** Start of Supplied information **
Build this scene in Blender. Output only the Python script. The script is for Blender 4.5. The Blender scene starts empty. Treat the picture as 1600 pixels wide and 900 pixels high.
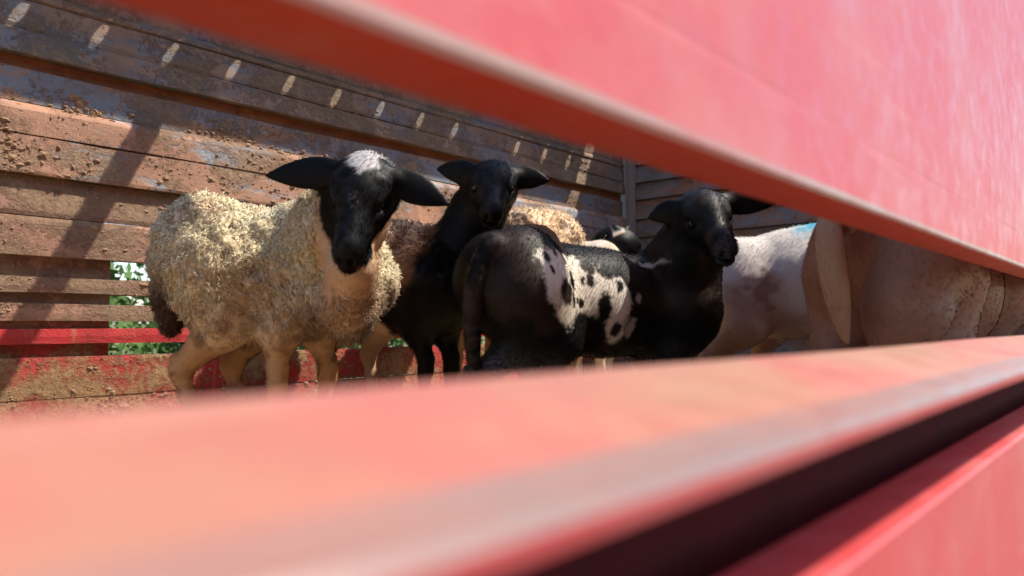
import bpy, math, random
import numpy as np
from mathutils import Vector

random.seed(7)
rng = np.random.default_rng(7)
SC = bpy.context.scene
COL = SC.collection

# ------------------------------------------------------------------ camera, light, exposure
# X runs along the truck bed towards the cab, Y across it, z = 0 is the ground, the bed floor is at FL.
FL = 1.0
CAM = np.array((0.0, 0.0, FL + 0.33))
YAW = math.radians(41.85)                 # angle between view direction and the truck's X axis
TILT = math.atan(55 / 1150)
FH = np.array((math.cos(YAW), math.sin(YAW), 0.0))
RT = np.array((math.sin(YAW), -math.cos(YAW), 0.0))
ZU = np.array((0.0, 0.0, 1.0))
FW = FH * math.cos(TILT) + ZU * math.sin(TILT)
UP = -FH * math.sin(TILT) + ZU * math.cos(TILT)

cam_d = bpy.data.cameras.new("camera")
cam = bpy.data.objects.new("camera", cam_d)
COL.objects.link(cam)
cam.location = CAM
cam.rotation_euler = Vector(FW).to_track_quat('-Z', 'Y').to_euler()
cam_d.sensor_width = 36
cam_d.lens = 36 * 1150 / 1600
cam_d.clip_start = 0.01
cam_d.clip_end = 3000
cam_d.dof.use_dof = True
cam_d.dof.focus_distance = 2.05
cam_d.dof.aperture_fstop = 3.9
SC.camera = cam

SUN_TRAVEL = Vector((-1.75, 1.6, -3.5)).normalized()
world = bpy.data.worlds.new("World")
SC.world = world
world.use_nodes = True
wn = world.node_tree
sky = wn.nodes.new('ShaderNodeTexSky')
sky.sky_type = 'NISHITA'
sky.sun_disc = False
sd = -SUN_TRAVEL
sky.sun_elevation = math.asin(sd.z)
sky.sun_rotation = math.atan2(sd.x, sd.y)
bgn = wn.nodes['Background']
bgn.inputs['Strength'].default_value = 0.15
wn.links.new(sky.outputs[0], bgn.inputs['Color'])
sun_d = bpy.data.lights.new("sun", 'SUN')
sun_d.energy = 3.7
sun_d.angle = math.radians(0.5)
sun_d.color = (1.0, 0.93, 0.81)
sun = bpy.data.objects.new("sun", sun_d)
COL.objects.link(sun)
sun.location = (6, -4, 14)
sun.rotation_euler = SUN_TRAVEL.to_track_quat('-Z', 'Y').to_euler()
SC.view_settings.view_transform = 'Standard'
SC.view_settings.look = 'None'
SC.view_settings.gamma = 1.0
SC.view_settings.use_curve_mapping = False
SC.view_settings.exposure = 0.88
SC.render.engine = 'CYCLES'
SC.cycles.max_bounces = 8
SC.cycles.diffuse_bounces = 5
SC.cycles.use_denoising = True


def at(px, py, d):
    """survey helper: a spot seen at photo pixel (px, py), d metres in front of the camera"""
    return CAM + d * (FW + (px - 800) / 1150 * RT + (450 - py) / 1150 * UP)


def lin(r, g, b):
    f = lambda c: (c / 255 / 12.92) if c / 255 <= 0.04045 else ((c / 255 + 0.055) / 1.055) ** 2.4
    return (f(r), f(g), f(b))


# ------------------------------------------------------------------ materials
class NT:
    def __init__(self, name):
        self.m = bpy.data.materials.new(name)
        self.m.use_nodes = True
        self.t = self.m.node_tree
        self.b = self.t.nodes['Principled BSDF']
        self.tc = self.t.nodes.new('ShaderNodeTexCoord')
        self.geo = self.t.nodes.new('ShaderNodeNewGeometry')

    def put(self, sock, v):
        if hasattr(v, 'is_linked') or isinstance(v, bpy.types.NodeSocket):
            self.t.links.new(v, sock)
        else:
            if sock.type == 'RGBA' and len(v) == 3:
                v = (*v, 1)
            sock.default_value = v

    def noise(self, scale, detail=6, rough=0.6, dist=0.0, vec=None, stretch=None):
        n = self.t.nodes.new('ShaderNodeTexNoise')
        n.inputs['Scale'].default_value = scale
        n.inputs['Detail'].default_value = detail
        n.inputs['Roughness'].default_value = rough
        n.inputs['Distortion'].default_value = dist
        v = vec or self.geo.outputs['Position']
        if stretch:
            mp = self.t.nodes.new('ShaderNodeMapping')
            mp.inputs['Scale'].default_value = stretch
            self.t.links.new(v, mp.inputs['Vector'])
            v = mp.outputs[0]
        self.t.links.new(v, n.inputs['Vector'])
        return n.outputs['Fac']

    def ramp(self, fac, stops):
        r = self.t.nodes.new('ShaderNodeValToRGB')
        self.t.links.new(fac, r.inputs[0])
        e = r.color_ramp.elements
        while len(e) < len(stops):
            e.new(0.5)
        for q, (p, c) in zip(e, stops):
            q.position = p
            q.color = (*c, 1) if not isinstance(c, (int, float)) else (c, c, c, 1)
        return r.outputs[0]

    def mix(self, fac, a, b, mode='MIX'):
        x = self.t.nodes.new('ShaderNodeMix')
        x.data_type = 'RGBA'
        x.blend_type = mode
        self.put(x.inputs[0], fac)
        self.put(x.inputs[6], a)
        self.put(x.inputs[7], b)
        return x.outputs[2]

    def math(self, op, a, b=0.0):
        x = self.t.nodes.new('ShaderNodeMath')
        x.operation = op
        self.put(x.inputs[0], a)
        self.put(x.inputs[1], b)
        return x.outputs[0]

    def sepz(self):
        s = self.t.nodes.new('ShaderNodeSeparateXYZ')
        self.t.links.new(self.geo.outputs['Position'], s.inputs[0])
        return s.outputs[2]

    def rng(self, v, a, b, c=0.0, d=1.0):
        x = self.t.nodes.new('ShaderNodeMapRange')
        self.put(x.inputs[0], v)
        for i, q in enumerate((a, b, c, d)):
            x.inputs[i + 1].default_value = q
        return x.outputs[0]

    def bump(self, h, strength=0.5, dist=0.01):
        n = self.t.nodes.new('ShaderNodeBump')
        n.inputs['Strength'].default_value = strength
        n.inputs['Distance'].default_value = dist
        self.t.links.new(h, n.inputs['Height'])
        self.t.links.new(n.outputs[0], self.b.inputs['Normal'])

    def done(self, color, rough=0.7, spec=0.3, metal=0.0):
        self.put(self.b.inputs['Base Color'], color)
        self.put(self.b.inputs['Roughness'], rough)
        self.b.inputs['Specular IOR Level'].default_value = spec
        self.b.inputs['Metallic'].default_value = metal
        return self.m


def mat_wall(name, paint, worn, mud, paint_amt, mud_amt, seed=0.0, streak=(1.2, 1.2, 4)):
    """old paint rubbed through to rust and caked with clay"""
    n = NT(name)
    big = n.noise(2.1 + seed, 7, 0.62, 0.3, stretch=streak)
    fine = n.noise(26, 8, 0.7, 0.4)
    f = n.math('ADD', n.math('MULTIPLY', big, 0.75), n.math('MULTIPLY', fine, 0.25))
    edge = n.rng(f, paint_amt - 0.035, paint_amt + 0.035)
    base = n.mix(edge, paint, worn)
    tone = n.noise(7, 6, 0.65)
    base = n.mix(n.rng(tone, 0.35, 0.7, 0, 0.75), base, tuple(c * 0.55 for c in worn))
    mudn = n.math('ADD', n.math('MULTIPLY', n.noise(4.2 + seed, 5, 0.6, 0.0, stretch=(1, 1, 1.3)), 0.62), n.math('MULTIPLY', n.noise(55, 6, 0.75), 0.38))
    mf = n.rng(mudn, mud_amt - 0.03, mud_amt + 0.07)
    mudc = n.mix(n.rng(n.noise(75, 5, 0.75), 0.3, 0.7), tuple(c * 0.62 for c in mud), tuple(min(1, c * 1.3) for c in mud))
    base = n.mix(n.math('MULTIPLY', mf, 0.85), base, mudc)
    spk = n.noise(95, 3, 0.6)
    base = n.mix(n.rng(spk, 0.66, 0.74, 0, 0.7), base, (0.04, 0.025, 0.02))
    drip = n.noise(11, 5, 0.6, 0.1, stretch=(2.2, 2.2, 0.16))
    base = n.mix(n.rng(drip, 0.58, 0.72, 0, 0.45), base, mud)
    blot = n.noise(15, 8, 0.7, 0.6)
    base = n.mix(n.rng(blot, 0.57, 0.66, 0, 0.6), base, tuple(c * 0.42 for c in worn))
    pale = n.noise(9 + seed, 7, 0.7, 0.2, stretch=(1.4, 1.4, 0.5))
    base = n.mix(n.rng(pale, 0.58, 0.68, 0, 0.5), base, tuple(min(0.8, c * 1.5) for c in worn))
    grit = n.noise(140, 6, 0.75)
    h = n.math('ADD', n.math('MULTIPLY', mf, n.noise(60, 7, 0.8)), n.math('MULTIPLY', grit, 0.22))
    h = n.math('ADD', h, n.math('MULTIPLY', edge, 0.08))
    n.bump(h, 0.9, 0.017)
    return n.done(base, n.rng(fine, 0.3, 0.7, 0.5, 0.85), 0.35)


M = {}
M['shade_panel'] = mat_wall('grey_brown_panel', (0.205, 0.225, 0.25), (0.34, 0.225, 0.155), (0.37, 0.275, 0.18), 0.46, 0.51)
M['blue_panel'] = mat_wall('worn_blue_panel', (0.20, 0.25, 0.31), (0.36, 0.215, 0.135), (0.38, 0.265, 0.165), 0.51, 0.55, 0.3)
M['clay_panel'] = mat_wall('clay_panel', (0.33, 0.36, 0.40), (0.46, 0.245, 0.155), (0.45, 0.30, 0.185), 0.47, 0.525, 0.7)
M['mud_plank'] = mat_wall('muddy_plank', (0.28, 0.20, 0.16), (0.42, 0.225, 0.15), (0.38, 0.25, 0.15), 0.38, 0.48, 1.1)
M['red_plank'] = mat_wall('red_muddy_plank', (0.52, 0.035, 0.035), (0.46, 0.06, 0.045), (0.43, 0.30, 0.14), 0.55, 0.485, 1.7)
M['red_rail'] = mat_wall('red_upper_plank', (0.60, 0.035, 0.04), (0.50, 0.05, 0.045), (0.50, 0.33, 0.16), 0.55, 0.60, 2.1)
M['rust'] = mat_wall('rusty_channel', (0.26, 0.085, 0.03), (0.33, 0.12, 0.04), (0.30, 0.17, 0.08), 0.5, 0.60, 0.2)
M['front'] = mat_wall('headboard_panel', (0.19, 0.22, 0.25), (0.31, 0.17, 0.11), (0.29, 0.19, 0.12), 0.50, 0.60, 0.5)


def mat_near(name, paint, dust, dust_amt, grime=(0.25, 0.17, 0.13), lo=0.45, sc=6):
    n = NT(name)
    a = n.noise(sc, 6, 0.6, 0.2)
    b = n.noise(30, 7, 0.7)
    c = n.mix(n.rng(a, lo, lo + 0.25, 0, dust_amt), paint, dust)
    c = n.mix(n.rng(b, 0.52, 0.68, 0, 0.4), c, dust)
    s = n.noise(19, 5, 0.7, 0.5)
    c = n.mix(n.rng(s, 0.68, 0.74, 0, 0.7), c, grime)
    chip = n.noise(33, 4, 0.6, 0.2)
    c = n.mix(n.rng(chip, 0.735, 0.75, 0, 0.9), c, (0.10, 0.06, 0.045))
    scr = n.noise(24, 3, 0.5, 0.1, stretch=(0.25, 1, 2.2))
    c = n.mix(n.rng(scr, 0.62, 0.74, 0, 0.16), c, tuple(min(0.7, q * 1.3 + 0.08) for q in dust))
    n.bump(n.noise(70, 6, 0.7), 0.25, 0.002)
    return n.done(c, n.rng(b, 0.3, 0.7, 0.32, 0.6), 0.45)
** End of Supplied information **
What to do
Your task is to reproduce exactly the lines from the start of the data above through the line containing "UP = -FH * math.sin(TILT)", leaving every picture out.

Exercise answer
Build this scene in Blender. Output only the Python script. The script is for Blender 4.5. The Blender scene starts empty. Treat the picture as 1600 pixels wide and 900 pixels high.
import bpy, math, random
import numpy as np
from mathutils import Vector

random.seed(7)
rng = np.random.default_rng(7)
SC = bpy.context.scene
COL = SC.collection

# ------------------------------------------------------------------ camera, light, exposure
# X runs along the truck bed towards the cab, Y across it, z = 0 is the ground, the bed floor is at FL.
FL = 1.0
CAM = np.array((0.0, 0.0, FL + 0.33))
YAW = math.radians(41.85)                 # angle between view direction and the truck's X axis
TILT = math.atan(55 / 1150)
FH = np.array((math.cos(YAW), math.sin(YAW), 0.0))
RT = np.array((math.sin(YAW), -math.cos(YAW), 0.0))
ZU = np.array((0.0, 0.0, 1.0))
FW = FH * math.cos(TILT) + ZU * math.sin(TILT)
UP = -FH * math.sin(TILT) + ZU * math.cos(TILT)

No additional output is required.